Auch wenn seine berühmten Einzeiler wie „Man kann Künstler zu nichts zwingen, außer mit einer echt hohen Festgage“ oder „Kunst ist, wenn man wildfremde Menschen in seinen Scheiß reinzieht“ natürlich nicht fehlen dürfen: Oft gibt sich Begemann an diesem Freitag zwischen den Liedern eher nachdenklich als klamaukig, und deshalb hat das Konzert einen etwas anderen Vibe als viele der unzähligen früheren Gastspiele an gleicher Stelle. Schade nur, dass ein einzelner übermotivierter (angetrunkener?) Gast Begemann immer genau dann mit lauten „Spiel!“- oder „Weiter, weiter“-Zwischenrufen unterbricht, als der gerade dazu ansetzt, Geschichten, zum Beispiel von seinen Eltern, zu erzählen, die man so vielleicht noch nicht kannte. Leicht entnervt verrät der Musiker dann aber immerhin noch, was einmal auf seinem Grabstein stehen soll: „Er hat es versucht!“.

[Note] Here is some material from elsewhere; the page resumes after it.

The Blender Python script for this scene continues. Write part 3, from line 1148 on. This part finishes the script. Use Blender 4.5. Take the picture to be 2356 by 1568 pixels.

Allerdings hat Begemann an diesem Abend fraglos viel mehr gemacht als das, denn immerhin hatte er kurz vor Ende sogar eine furiose Version von „Teenage Kicks“ parat hat und mit dem Publikumswunsch „Wo wollen die Mädchen hin“ noch eine echte Rarität aus dem Hut zaubert. So scheitert sein Versuch, den Saal mit Karaoke-Coverversionen von „Ain’t No Mountain High Enough“ oder „Mister Sandman“ leerzuspielen, ziemlich kläglich. Deshalb ist es nach Mitternacht, als der Konzertabend nach drei Stunden mit dem fabelhaften „Wir werden tanzen“ besinnlich – und versöhnlich – ausklingt.